> **Set problem**
Leaving out the pictures, retype all the material exactly.

> **Given material**
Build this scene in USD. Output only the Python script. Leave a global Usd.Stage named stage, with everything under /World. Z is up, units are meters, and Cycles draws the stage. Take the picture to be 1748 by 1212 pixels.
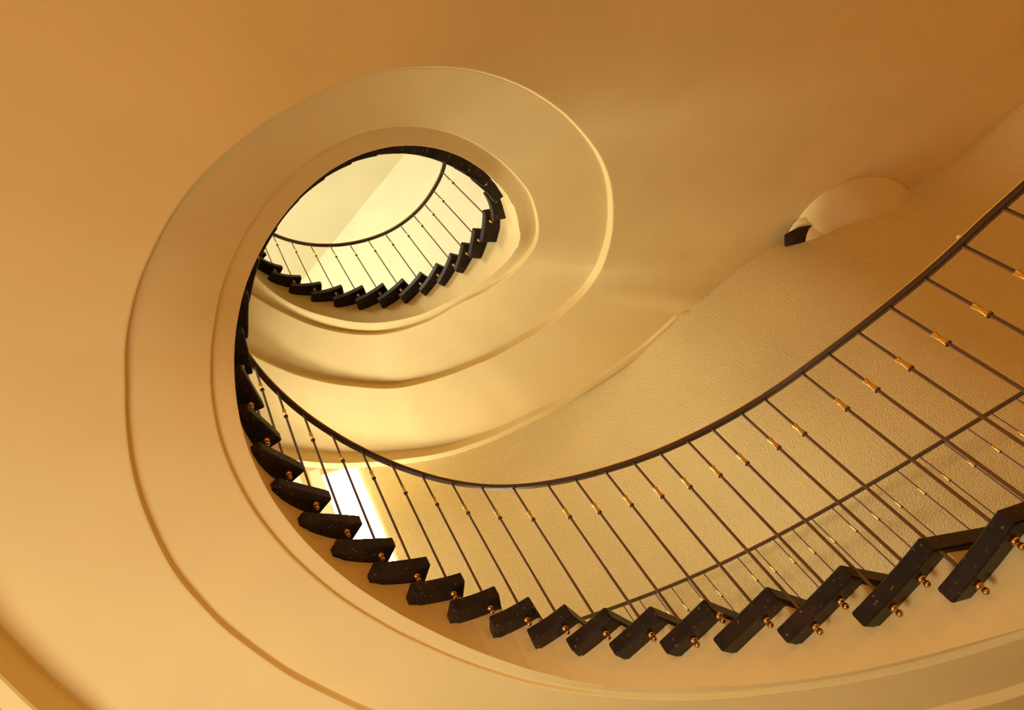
import math, random
import numpy as np, trimesh, usdkit, meshkit
from scipy.interpolate import CubicSpline, PchipInterpolator
from pxr import Usd, UsdGeom, UsdLux, UsdShade, Gf, Sdf, Vt

stage = Usd.Stage.CreateInMemory()
UsdGeom.SetStageUpAxis(stage, UsdGeom.Tokens.z)
UsdGeom.SetStageMetersPerUnit(stage, 1.0)
UsdGeom.Xform.Define(stage, '/World')
stage.SetDefaultPrim(stage.GetPrimAtPath('/World'))

# ------------------------------------------------------------------ camera
EYE = 1.6
F_PX = 1251.56
CR = np.array([0.903532, 0.0, -0.428521])      # camera right in the world
CD = np.array([-0.257471, 0.799372, -0.542875])  # camera down
CF = np.array([0.342548, 0.600836, 0.722258])    # camera forward
cam = UsdGeom.Camera.Define(stage, '/World/camera')
cam.CreateHorizontalApertureAttr(36.0)
cam.CreateVerticalApertureAttr(36.0 * 1212 / 1748)
cam.CreateFocalLengthAttr(36.0 * F_PX / 1748)
cam.CreateClippingRangeAttr(Gf.Vec2f(0.05, 200))
cam.CreateExposureAttr(0.12)
m = Gf.Matrix4d(*CR, 0, *(-CD), 0, *(-CF), 0, 0, 0, EYE, 1)
cam.AddTransformOp().Set(m)

# ------------------------------------------------------------------ lights
def rect_light(name, pos, target, w, h, color, intensity):
    L = UsdLux.RectLight.Define(stage, '/World/' + name)
    L.CreateWidthAttr(w); L.CreateHeightAttr(h)
    L.CreateColorAttr(Gf.Vec3f(*color)); L.CreateIntensityAttr(intensity)
    p = np.array(pos, float); z = p - np.array(target, float); z /= np.linalg.norm(z)
    x = np.cross([0, 0, 1.0], z)
    x = np.array([1.0, 0, 0]) if np.linalg.norm(x) < 1e-6 else x / np.linalg.norm(x)
    y = np.cross(z, x)
    L.AddTransformOp().Set(Gf.Matrix4d(*x, 0, *y, 0, *z, 0, *p, 1))
    return L

def sphere_light(name, pos, r, color, intensity):
    L = UsdLux.SphereLight.Define(stage, '/World/' + name)
    L.CreateRadiusAttr(r); L.CreateColorAttr(Gf.Vec3f(*color)); L.CreateIntensityAttr(intensity)
    L.AddTranslateOp().Set(Gf.Vec3d(*pos))
I_HALL, I_STAIR, I_UP, I_LAMP, I_PANE, I_GLOW, I_FILL = 11.0, 44.0, 12.0, 79.0, 6.0, 10.0, 1.6
DAY, WARM = (1.0, 0.97, 0.88), (1.0, 0.43, 0.07)
# daylight source out of view, low on the left; lights the left soffit
rect_light('unseen_left_light', (-2.6, 2.2, 0.7), (-1.1, 4.8, 3.3), 2.0, 1.6, DAY, I_HALL)
# unseen daylight source, placed to light the upper hall
rect_light('unseen_upper_light', (-2.6, 2.0, 12.2), (2.4, 5.4, 12.2), 3.0, 2.6, DAY, I_UP)
# unseen daylight source at the far left, lights the bands and outer wall
rect_light('unseen_stair_light', (-4.6, 7.9, 6.8), (2.6, 4.4, 6.2), 2.4, 1.3, DAY, I_STAIR)
rect_light('unseen_stucco_light', (-0.55, 6.1, 6.2), (3.0, 6.35, 6.0), 0.7, 1.8, DAY, I_GLOW)  # unseen, placed to brighten the stucco beside the glowing pane
# added daylight fill, low on the right, brightens the right stucco
rect_light('added_fill_light', (4.3, -3.2, 1.0), (6.0, 3.4, 2.2), 1.6, 2.0, DAY, I_FILL)
# warm lamps out of view behind the camera, tint the soffit orange
for i, p in enumerate([(-1.6, -2.8, 2.6), (2.2, -3.2, 2.6), (6.4, -1.2, 1.7)]):
    sphere_light('unseen_warm_lamp_%d' % (i + 1), p, 0.18, WARM, I_LAMP * (0.8 if i == 2 else 1.0))

# ------------------------------------------------------------------ materials
LOOKS = '/World/Looks/'
UsdGeom.Scope.Define(stage, '/World/Looks')
def plaster(name, col, rough, bumps, var=0.04):
    nodes = {
        'tc': ('geometry', {}),
        'n1': ('noise_texture', {'scale': 1.3, 'detail': 4.0}),
        'rmp': ('rgb_ramp', {'ramp': [(0.3, tuple(c * (1 - var) for c in col)), (0.7, tuple(min(1, c * (1 + var)) for c in col))]}),
        'p': ('principled_bsdf', {'roughness': rough, 'specular_ior_level': 0.25}),
    }
    links = [('tc.position', 'n1.vector'), ('n1.fac', 'rmp.fac'), ('rmp.color', 'p.base_color')]
    prev = None
    for i, (sc, det, dist, st) in enumerate(bumps):
        nodes['b%d' % i] = ('noise_texture', {'scale': sc, 'detail': det, 'roughness': 0.55})
        nodes['bm%d' % i] = ('bump', {'strength': st, 'distance': dist})
        links += [('tc.position', 'b%d.vector' % i), ('b%d.fac' % i, 'bm%d.height' % i)]
        if prev: links.append((prev, 'bm%d.normal' % i))
        prev = 'bm%d.normal' % i
    if prev: links.append((prev, 'p.normal'))
    return usdkit.material(stage, LOOKS + name, nodes, links, surface='p.BSDF')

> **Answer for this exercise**
Build this scene in USD. Output only the Python script. Leave a global Usd.Stage named stage, with everything under /World. Z is up, units are meters, and Cycles draws the stage. Take the picture to be 1748 by 1212 pixels.
import math, random
import numpy as np, trimesh, usdkit, meshkit
from scipy.interpolate import CubicSpline, PchipInterpolator
from pxr import Usd, UsdGeom, UsdLux, UsdShade, Gf, Sdf, Vt

stage = Usd.Stage.CreateInMemory()
UsdGeom.SetStageUpAxis(stage, UsdGeom.Tokens.z)
UsdGeom.SetStageMetersPerUnit(stage, 1.0)
UsdGeom.Xform.Define(stage, '/World')
stage.SetDefaultPrim(stage.GetPrimAtPath('/World'))

# ------------------------------------------------------------------ camera
EYE = 1.6
F_PX = 1251.56
CR = np.array([0.903532, 0.0, -0.428521])      # camera right in the world
CD = np.array([-0.257471, 0.799372, -0.542875])  # camera down
CF = np.array([0.342548, 0.600836, 0.722258])    # camera forward
cam = UsdGeom.Camera.Define(stage, '/World/camera')
cam.CreateHorizontalApertureAttr(36.0)
cam.CreateVerticalApertureAttr(36.0 * 1212 / 1748)
cam.CreateFocalLengthAttr(36.0 * F_PX / 1748)
cam.CreateClippingRangeAttr(Gf.Vec2f(0.05, 200))
cam.CreateExposureAttr(0.12)
m = Gf.Matrix4d(*CR, 0, *(-CD), 0, *(-CF), 0, 0, 0, EYE, 1)
cam.AddTransformOp().Set(m)

# ------------------------------------------------------------------ lights
def rect_light(name, pos, target, w, h, color, intensity):
    L = UsdLux.RectLight.Define(stage, '/World/' + name)
    L.CreateWidthAttr(w); L.CreateHeightAttr(h)
    L.CreateColorAttr(Gf.Vec3f(*color)); L.CreateIntensityAttr(intensity)
    p = np.array(pos, float); z = p - np.array(target, float); z /= np.linalg.norm(z)
    x = np.cross([0, 0, 1.0], z)
    x = np.array([1.0, 0, 0]) if np.linalg.norm(x) < 1e-6 else x / np.linalg.norm(x)
    y = np.cross(z, x)
    L.AddTransformOp().Set(Gf.Matrix4d(*x, 0, *y, 0, *z, 0, *p, 1))
    return L

def sphere_light(name, pos, r, color, intensity):
    L = UsdLux.SphereLight.Define(stage, '/World/' + name)
    L.CreateRadiusAttr(r); L.CreateColorAttr(Gf.Vec3f(*color)); L.CreateIntensityAttr(intensity)
    L.AddTranslateOp().Set(Gf.Vec3d(*pos))
I_HALL, I_STAIR, I_UP, I_LAMP, I_PANE, I_GLOW, I_FILL = 11.0, 44.0, 12.0, 79.0, 6.0, 10.0, 1.6
DAY, WARM = (1.0, 0.97, 0.88), (1.0, 0.43, 0.07)
# daylight source out of view, low on the left; lights the left soffit
rect_light('unseen_left_light', (-2.6, 2.2, 0.7), (-1.1, 4.8, 3.3), 2.0, 1.6, DAY, I_HALL)
# unseen daylight source, placed to light the upper hall
rect_light('unseen_upper_light', (-2.6, 2.0, 12.2), (2.4, 5.4, 12.2), 3.0, 2.6, DAY, I_UP)
# unseen daylight source at the far left, lights the bands and outer wall
rect_light('unseen_stair_light', (-4.6, 7.9, 6.8), (2.6, 4.4, 6.2), 2.4, 1.3, DAY, I_STAIR)
rect_light('unseen_stucco_light', (-0.55, 6.1, 6.2), (3.0, 6.35, 6.0), 0.7, 1.8, DAY, I_GLOW)  # unseen, placed to brighten the stucco beside the glowing pane
# added daylight fill, low on the right, brightens the right stucco
rect_light('added_fill_light', (4.3, -3.2, 1.0), (6.0, 3.4, 2.2), 1.6, 2.0, DAY, I_FILL)
# warm lamps out of view behind the camera, tint the soffit orange
for i, p in enumerate([(-1.6, -2.8, 2.6), (2.2, -3.2, 2.6), (6.4, -1.2, 1.7)]):
    sphere_light('unseen_warm_lamp_%d' % (i + 1), p, 0.18, WARM, I_LAMP * (0.8 if i == 2 else 1.0))

# ------------------------------------------------------------------ materials
LOOKS = '/World/Looks/'
UsdGeom.Scope.Define(stage, '/World/Looks')
def plaster(name, col, rough, bumps, var=0.04):
    nodes = {
        'tc': ('geometry', {}),
        'n1': ('noise_texture', {'scale': 1.3, 'detail': 4.0}),
        'rmp': ('rgb_ramp', {'ramp': [(0.3, tuple(c * (1 - var) for c in col)), (0.7, tuple(min(1, c * (1 + var)) for c in col))]}),
        'p': ('principled_bsdf', {'roughness': rough, 'specular_ior_level': 0.25}),
    }
    links = [('tc.position', 'n1.vector'), ('n1.fac', 'rmp.fac'), ('rmp.color', 'p.base_color')]
    prev = None
    for i, (sc, det, dist, st) in enumerate(bumps):
        nodes['b%d' % i] = ('noise_texture', {'scale': sc, 'detail': det, 'roughness': 0.55})
        nodes['bm%d' % i] = ('bump', {'strength': st, 'distance': dist})
        links += [('tc.position', 'b%d.vector' % i), ('b%d.fac' % i, 'bm%d.height' % i)]
        if prev: links.append((prev, 'bm%d.normal' % i))
        prev = 'bm%d.normal' % i
    if prev: links.append((prev, 'p.normal'))
    return usdkit.material(stage, LOOKS + name, nodes, links, surface='p.BSDF')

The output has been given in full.